A STUDY IN STILLNESS
In LOEWE’s FW25 precollection, character takes centre stage once again.
Captured by Gray Sorrenti, the campaign blurs lines between reality and roleplay — a cinematic ensemble featuring Yang Mi, Greta Lee, Josh O’Connor and Stéphane Bak inhabits modernist interiors where reflection, light and form distort expectation.
There’s a quiet tension: bodies lounge, observe, withdraw. Are they rehearsing, dreaming, remembering? Draped in twisted tailoring, fluid leathers and florals, each silhouette plays with scale and proportion — the kind of visual play that defines LOEWE.
Bags become totems in the scene: the Puzzle, the Madrid, the Roll-top.
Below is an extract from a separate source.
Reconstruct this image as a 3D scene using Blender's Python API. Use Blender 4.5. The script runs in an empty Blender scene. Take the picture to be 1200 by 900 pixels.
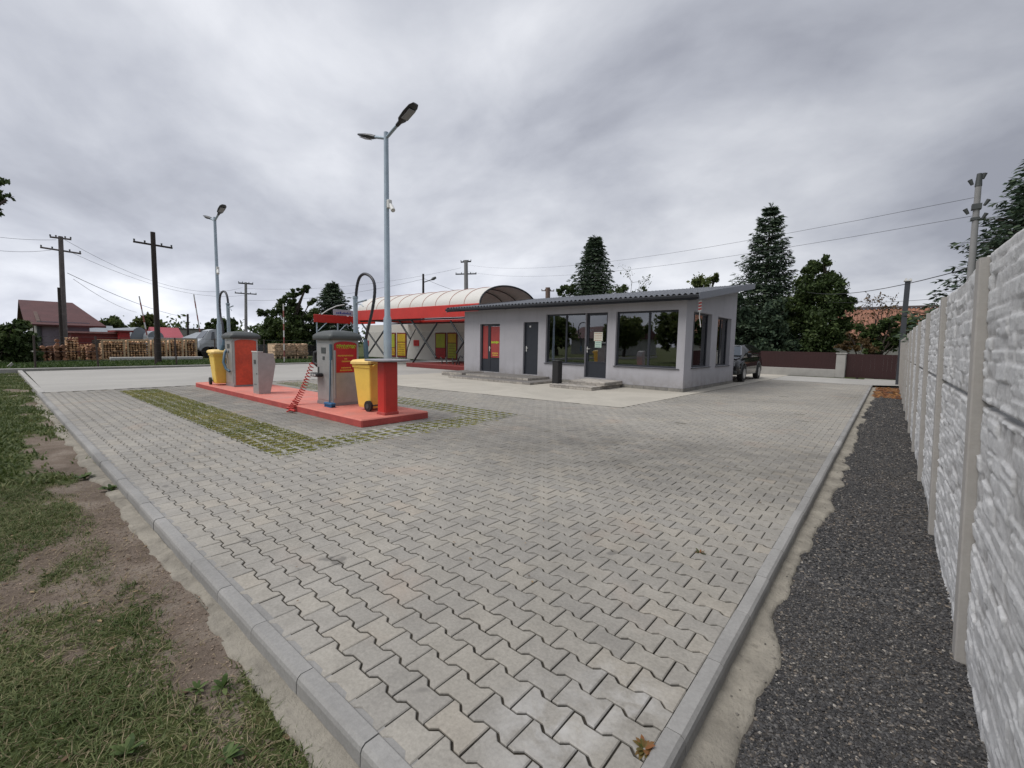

Softness meets structure. Mystery lingers. The wardrobe thinks before it speaks.
ROMANCE OF REBELLION
In the heart of Soho, McQueen finds poetry in the dissonance. Tailored silhouettes stalk the streets where writers once drank and rebels once dreamed — sharp collars, broad shoulders, and the sting of metallic thread catching light. Francis Bacon’s ghost lingers in the shadows of lace-lined satin, beside sailors in reworked gabardine. Theo Sion captures the clash: heritage cut against flight jacket edge, antique leather softened by city glow. Inside The Coach & Horses, the past leans into the present — with Soho George and Florence Joelle carrying the spirit forward. A tribute to London’s grit, romance, and refusal to be tamed.
AN ORDINARY DAY
SAINT LAURENT
An Ordinary Day
by Anthony Vaccarello
Photographed by Martin Parr
An Ordinary Day is anything but. Through Martin Parr’s saturated lens and Anthony Vaccarello’s precise eye, the banal becomes theatrical — plastic chairs, sunburnt skin, greasy spoons all elevated to high fashion’s quietly amused stage. It’s a study in contrasts: hyperreal color meets restrained styling, irony brushed against elegance. Every frame hums with voyeurism, wit, and something oddly tender. Parr doesn’t romanticize — he reveals. And Vaccarello, always flirting with subversion, finds beauty where others see clutter. The result? A collection that smirks at spectacle while becoming one.